We hear the passionate prayer, “O Lord Jesus, point out to me the ways of poverty which were so dear to thee. O Jesus, who chosest to be poor, the favor I ask of thee is to give me the privilege of poverty and to be enriched by thy blessing.”
This was not the temper of ordinary asceticism. St. Francis was in temper more an Epicurean than a Stoic. He was a lover of pleasure and was not content with any kind of pleasure short of what he conceived to be the highest. The ascetic was interested primarily in the salvation of his own soul. Wealth and comfort were the temptations of the devil to cheat him of his future reward. The hermit accepted poverty as the hard road to Heaven; to St. Francis it was Heaven itself.

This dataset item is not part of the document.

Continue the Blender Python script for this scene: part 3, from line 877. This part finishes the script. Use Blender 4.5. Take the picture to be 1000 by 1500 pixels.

“Property is robbery,” he would have said, but not in the sense in which a modern communist would use the words. It is the robbery not of one’s neighbor but of one’s self. We take for granted that wealth is a good thing and poverty an evil. No, St. Francis would say, there is no good thing but what is good for the soul. It is good to be humble, sympathetic, and thankful. It is good to be conscious of God’s presence everywhere and to be close to the lowliest of his creatures. The means of this grace are nearer to the peasant than to the prince. There are some things that wealth buys. The rich man has his comforts, his sheltered home, his group of friends and dependents, his servants and his wide estates; his is the meekness that inherits the earth.